* Request: Print the listing below from its opening line through the line holding "return m, nt, b", both ends included.

* Stored data:
::::::::::

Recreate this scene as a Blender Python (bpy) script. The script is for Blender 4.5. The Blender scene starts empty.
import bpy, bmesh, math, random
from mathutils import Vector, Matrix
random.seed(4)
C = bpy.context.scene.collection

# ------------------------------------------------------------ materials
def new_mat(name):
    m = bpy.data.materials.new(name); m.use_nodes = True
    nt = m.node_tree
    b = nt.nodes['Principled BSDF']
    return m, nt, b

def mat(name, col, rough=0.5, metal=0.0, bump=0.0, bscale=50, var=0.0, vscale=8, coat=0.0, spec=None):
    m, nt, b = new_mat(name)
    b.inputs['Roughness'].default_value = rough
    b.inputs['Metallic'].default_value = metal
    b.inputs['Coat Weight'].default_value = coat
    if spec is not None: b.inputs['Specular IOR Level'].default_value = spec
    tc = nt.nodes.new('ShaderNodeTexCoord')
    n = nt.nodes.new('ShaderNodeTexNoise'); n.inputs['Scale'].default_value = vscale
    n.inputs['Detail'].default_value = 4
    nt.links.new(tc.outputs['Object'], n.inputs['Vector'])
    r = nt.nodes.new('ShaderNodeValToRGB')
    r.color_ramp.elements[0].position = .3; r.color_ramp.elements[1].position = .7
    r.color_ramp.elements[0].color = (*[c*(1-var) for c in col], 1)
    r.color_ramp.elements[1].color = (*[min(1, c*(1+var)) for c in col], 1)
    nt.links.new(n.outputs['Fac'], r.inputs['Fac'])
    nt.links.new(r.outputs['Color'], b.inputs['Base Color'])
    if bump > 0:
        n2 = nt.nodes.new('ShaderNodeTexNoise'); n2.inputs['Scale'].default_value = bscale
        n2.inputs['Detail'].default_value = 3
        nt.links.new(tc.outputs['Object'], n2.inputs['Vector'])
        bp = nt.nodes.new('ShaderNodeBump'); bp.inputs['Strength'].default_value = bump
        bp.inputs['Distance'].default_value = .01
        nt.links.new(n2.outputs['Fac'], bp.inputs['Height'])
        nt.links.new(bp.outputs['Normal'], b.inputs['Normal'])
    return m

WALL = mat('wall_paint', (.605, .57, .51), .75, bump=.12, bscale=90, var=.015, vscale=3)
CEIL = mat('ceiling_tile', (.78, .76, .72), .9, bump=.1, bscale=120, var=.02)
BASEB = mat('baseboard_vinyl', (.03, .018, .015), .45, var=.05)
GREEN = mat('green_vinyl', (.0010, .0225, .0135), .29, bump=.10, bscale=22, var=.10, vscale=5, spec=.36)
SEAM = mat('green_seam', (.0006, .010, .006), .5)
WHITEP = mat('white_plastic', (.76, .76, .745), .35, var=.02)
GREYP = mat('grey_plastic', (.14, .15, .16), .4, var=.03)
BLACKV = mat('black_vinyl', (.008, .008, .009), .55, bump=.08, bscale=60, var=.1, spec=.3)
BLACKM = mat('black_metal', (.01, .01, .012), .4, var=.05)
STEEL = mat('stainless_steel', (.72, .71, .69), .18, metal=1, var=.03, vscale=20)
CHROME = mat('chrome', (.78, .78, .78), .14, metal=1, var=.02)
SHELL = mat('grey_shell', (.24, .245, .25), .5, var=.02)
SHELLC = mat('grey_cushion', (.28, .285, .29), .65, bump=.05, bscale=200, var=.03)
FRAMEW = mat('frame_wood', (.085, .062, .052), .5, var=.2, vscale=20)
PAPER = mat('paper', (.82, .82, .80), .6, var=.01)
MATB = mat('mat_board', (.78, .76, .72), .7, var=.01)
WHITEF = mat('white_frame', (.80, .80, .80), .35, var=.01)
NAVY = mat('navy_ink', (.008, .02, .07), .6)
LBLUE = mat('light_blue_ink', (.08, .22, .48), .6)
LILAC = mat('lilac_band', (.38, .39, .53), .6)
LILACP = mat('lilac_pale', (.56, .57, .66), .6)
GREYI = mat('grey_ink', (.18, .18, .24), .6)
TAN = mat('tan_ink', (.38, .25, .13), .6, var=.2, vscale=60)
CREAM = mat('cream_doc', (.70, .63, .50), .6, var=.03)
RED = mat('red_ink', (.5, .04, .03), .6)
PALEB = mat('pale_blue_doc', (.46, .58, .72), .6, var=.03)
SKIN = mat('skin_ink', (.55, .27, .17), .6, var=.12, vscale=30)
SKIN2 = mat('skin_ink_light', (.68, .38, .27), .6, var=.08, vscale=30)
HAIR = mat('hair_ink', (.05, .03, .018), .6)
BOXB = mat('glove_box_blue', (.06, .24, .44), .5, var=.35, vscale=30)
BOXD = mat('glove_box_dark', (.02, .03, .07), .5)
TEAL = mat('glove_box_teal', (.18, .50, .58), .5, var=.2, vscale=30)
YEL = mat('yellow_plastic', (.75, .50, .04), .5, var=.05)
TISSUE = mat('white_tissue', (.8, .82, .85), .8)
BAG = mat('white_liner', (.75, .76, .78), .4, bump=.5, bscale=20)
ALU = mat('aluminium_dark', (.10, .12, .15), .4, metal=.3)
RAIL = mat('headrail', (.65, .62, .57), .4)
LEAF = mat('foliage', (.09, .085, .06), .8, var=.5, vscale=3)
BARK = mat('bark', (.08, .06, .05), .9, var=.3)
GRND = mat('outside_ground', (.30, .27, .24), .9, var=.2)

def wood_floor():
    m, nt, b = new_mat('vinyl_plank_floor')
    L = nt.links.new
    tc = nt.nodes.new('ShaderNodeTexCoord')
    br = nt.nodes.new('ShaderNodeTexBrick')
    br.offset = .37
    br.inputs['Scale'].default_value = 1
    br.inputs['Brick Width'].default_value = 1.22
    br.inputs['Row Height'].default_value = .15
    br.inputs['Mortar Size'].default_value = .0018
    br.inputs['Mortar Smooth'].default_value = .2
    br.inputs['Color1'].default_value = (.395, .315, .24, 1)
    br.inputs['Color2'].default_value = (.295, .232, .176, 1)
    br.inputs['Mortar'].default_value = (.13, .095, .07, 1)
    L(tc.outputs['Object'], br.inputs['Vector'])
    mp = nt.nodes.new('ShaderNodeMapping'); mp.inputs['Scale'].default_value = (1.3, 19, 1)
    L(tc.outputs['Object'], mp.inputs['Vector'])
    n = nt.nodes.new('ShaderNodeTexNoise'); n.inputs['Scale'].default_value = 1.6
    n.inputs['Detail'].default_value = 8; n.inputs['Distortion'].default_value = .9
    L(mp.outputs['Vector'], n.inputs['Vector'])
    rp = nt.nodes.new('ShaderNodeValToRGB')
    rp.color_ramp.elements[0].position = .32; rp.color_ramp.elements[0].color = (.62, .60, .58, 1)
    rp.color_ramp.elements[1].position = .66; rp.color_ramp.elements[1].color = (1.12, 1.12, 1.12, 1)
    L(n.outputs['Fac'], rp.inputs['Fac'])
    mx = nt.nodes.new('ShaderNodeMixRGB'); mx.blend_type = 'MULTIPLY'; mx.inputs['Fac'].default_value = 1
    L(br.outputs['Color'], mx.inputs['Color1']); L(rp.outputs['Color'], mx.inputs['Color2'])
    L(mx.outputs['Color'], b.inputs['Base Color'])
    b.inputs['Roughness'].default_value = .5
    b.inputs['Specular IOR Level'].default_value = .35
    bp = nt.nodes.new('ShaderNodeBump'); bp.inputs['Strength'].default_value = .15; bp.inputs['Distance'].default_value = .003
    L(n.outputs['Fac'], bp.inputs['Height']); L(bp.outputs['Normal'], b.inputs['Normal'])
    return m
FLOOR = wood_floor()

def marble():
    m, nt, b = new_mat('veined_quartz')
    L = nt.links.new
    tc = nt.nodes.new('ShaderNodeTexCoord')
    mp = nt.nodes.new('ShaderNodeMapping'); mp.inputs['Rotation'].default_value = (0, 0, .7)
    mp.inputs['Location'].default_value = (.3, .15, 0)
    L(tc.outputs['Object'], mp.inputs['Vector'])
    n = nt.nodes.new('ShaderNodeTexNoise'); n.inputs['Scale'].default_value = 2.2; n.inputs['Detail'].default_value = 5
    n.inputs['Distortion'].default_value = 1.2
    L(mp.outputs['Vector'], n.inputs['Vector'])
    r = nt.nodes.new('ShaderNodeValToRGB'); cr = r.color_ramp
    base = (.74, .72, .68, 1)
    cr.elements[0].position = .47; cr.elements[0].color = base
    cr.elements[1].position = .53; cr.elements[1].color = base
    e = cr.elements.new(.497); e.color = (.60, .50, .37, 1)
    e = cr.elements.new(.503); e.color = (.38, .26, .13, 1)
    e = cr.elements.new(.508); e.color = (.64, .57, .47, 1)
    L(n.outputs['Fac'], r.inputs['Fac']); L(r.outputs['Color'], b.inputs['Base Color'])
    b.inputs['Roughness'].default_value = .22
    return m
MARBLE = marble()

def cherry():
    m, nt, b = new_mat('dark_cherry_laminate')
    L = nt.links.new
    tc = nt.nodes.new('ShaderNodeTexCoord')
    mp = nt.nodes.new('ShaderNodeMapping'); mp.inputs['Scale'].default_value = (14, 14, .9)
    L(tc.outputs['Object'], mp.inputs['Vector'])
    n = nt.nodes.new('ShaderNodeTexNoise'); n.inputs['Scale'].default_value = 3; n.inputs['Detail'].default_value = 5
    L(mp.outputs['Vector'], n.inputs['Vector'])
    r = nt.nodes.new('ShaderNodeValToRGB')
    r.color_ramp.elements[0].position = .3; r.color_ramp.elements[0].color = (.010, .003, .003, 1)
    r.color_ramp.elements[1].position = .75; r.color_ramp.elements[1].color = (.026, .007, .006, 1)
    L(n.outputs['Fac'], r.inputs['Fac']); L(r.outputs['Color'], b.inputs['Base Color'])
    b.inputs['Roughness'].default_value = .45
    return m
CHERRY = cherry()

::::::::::

* Task response:
Recreate this scene as a Blender Python (bpy) script. The script is for Blender 4.5. The Blender scene starts empty.
import bpy, bmesh, math, random
from mathutils import Vector, Matrix
random.seed(4)
C = bpy.context.scene.collection

# ------------------------------------------------------------ materials
def new_mat(name):
    m = bpy.data.materials.new(name); m.use_nodes = True
    nt = m.node_tree
    b = nt.nodes['Principled BSDF']
    return m, nt, b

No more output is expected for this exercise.